My thoughts are a mess

I was told to start this blog by some concerned friends. They have been suggesting it for a while, telling me it will probably be good to get some of my thoughts down on paper. After all, they are a bit of a mess and difficult to understand.

Things have been going downhill for me ever since Semester 2 last year (2011). Not entirely sure exactly what went wrong but the course load got too much for me to handle and I started having dips into anxiety and depression. Neither of which were pleasant for me, or any of my friends I’m sure.

I thought I was recovering well, what with seeing a psychologist and everything at the start of this year. This is when I meet Emily. I still wasn’t completely on top of my emotions, so I was worried that if I decided to try and start any kind of relationship it would be too much for the girl in question.

I also was having trouble with the concept of what I was supposed to be like before I could start looking for a relationship. The problem is I didn’t think, and still don’t think, I’ll fully recover from whatever it is that is wrong with me. So I thought maybe since I was improving it would be okay to ask out Emily.

I was wrong. Emily, I believe has some kind of learning disability, my guess is autism, and doesn’t understand non-verbal cues. If I was a little more perceptive I might have noticed this earlier. She was saying one thing, and doing another, and for some like me, who has Higher Functional Aspergers, I find this difficult to process. I decided to follow the non-verbal cues, since that is what most neurotypicals, I have learned, base their behaviour on.

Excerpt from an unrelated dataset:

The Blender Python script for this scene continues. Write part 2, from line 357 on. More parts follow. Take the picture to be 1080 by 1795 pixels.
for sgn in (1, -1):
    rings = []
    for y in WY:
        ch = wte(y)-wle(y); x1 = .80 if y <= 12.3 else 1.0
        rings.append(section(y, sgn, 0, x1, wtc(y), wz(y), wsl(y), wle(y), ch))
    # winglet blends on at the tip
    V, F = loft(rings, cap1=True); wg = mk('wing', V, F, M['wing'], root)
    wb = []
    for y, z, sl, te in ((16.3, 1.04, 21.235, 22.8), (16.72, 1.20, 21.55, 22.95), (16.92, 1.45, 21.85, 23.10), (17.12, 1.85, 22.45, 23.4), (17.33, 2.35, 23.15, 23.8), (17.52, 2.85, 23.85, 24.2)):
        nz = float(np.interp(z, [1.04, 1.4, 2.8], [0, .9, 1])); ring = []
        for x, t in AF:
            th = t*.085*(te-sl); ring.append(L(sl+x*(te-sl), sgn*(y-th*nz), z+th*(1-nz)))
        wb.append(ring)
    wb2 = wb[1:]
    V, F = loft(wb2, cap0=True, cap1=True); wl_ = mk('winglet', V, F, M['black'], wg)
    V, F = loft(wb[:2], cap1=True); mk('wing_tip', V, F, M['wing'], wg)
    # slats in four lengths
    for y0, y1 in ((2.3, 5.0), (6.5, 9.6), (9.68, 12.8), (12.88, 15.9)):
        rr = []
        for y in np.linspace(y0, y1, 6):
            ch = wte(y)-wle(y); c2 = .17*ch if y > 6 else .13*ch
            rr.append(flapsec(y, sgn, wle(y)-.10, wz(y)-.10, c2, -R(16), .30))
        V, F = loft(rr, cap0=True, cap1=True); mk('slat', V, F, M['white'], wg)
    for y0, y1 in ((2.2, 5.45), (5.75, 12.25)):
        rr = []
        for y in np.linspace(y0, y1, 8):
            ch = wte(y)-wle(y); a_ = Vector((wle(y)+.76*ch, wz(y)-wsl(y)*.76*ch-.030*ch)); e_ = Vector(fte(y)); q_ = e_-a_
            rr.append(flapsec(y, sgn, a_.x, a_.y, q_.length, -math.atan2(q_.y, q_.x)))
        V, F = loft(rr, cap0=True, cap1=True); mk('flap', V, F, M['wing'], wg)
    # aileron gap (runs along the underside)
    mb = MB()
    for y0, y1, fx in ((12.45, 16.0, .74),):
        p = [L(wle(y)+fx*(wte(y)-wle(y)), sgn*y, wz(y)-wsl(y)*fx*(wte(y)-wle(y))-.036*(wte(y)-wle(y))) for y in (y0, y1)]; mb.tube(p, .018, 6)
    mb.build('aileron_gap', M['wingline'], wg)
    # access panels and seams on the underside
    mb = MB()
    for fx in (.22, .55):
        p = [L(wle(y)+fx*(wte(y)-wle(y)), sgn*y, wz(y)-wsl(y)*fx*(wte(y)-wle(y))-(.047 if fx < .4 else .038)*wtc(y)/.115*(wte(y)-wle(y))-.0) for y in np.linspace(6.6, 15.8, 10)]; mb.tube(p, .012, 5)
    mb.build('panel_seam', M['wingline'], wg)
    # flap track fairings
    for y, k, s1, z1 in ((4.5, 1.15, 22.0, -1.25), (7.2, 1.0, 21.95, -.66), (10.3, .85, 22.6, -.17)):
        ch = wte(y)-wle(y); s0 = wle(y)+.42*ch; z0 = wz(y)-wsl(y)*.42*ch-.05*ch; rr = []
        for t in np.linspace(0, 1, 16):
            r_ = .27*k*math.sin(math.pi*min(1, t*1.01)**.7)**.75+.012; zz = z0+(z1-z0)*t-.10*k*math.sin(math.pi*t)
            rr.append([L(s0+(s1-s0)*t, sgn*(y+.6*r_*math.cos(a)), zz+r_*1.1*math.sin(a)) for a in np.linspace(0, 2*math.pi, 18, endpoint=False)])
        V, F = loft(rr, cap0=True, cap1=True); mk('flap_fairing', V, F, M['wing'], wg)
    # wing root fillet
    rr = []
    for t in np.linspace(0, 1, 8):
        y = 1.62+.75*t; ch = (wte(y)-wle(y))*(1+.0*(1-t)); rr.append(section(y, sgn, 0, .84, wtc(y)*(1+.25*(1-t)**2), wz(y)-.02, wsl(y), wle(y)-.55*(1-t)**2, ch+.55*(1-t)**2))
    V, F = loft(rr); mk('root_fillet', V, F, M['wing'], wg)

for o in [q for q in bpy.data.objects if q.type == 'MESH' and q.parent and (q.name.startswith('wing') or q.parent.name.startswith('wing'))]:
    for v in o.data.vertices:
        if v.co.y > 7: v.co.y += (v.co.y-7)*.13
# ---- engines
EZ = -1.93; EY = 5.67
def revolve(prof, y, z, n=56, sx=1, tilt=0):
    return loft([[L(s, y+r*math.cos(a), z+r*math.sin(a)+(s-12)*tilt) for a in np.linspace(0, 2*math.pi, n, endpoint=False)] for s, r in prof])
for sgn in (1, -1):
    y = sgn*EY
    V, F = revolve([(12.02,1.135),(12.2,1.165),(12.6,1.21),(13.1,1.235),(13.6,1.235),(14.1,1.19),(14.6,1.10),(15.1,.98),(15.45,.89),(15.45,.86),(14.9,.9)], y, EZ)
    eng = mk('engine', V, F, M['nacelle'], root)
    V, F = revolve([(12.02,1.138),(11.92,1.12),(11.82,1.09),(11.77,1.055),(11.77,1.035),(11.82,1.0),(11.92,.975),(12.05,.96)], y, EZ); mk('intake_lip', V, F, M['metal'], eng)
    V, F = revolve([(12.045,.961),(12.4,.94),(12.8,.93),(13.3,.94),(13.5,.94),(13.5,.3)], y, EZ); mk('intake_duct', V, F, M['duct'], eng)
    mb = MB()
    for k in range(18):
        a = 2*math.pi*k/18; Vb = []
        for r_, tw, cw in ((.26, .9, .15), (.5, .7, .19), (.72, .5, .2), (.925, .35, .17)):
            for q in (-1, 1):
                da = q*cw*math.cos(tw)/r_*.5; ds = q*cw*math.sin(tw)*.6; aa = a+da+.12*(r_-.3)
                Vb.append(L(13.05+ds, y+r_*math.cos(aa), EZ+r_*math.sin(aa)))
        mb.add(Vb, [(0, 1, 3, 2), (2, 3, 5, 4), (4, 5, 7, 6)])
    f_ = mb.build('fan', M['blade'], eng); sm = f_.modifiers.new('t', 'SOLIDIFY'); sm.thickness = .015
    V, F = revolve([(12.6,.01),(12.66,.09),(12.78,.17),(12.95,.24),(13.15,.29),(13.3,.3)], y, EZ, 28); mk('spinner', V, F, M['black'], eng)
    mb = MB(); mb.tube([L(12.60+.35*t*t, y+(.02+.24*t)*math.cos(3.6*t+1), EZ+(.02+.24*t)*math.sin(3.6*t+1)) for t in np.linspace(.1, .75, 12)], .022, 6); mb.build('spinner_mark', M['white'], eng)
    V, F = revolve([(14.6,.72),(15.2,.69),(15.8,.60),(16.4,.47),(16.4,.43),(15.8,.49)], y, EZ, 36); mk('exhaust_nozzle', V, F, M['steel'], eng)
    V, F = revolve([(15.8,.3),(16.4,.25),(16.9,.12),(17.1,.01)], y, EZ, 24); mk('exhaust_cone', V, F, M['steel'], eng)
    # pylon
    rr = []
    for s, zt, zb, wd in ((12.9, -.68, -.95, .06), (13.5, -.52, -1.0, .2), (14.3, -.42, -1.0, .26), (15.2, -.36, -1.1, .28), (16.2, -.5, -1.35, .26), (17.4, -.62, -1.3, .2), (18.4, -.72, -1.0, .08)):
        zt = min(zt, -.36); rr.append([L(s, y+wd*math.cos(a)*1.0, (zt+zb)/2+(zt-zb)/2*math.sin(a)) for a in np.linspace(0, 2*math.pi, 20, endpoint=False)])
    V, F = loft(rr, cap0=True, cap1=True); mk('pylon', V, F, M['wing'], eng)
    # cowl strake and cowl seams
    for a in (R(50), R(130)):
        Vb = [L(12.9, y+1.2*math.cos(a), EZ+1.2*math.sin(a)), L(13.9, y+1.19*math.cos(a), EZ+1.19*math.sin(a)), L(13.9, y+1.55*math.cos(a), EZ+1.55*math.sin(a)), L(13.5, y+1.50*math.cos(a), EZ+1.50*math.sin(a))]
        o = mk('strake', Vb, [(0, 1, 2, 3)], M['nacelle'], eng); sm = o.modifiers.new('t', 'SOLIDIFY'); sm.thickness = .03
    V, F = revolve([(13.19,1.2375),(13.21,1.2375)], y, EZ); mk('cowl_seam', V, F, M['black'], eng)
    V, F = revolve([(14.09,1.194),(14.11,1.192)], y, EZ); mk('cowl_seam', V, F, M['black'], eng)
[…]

For Emily however, this was too much, I later learned. She had told me, as clearly as she could, she wasn’t interested in me, or anyone in fact, in that way. The idea that she could be testing me, that she was just having cold feet, didn’t cross her mind at all. I continued to purse her.

I feel terrible for this, I have spent my entire life trying to understand other people, trying to understand what all the subtle things they do mean, and not once in the months that this situation ended up being drawn up to did it cross my mind that someone might actually be like me, straightforward and say exactly what they mean. I thought no one was like me.

This situation was complicated greatly by a third player, Richard, who as far as I can tell is interested in Emily too. This would be okay, because a quick explanation of what happened with me, and he would probably understand that Emily was different and that he needs to treat her different.

Unfortunately Richard isn’t tolerant of anyone who doesn’t fit the social normative, which obviously I don’t. He and Emily were developing a close friendship, which I’m pretty sure he expected, and maybe even still expects, to develop into something more (which is eerily similar to my initial reaction to my relationship with Emily).

As things between me and Emily were breaking down further, to the point that she had stopped talking to me and was activity avoiding me, I asked Richard for some advice. He used this as an opening to belittle everything I have done wrong in his eyes.

Needless to say I told him to stuff off, and stopped talking to him, and tried using other friends who more understanding to figure out what had gone wrong. He still holds a grudge for that, and even thought I have apologised to him, he seems not at all interested in resolving the situation.

In fact in some ways he has actively sabotaged efforts on my part to resolve things with Emily. With help of friends I have come to the conclusion that he is interested in Emily, and although Emily and he are close and even engage in behaviours that some would interrupt to mean a budding relationship was forming (for example Emily letting Richard stay over at her place for the night), Emily does not reciprocate this feeling, or even know that her actions may be understood differently, and Richard blames me for this.

A few weeks ago I gave Emily an ultimatum. I was sick of the games and wanted some kind of finality to come over the situation. I told Emily I would cease all contact with her if she was unwilling to do anything towards redeeming the situation.

She chose the former option, and true to my word I have ceased all contact with her. I even gave up some activities, and hang out spots, for her benefit. In her last message to me she indicated that she thought she had been clear, and was actually annoyed that I thought otherwise and thought the mutual friends who agreed with me were sympathising with me rather than being objective.

However since then, things have been difficult for me. With now limited contact with my friends, I am feeling isolated and lonely, and even quite resentful of the whole situation. It seems to me that the positive development of putting this situation to rest has instead turned into my own personal hell of my own making.

And most of my friends are completely oblivious to this. I hear about their board games days with Emily, I hear about their plans to go the beach, and these things they seem to make no accommodation for me. Annoying really because the reason things started to break down with me and Emily after a certain point was not because I will still pursuing her, but because she was neglecting me. Now not only am I getting neglected by her, by extension, a large part of my friendship group.

I know they’re not doing it on purpose, but it still hurts. Hopefully my life takes a positive turn soon because I’m not coping very well, although I am seeking psychiatric help.

Names have been changed for privacy reasons.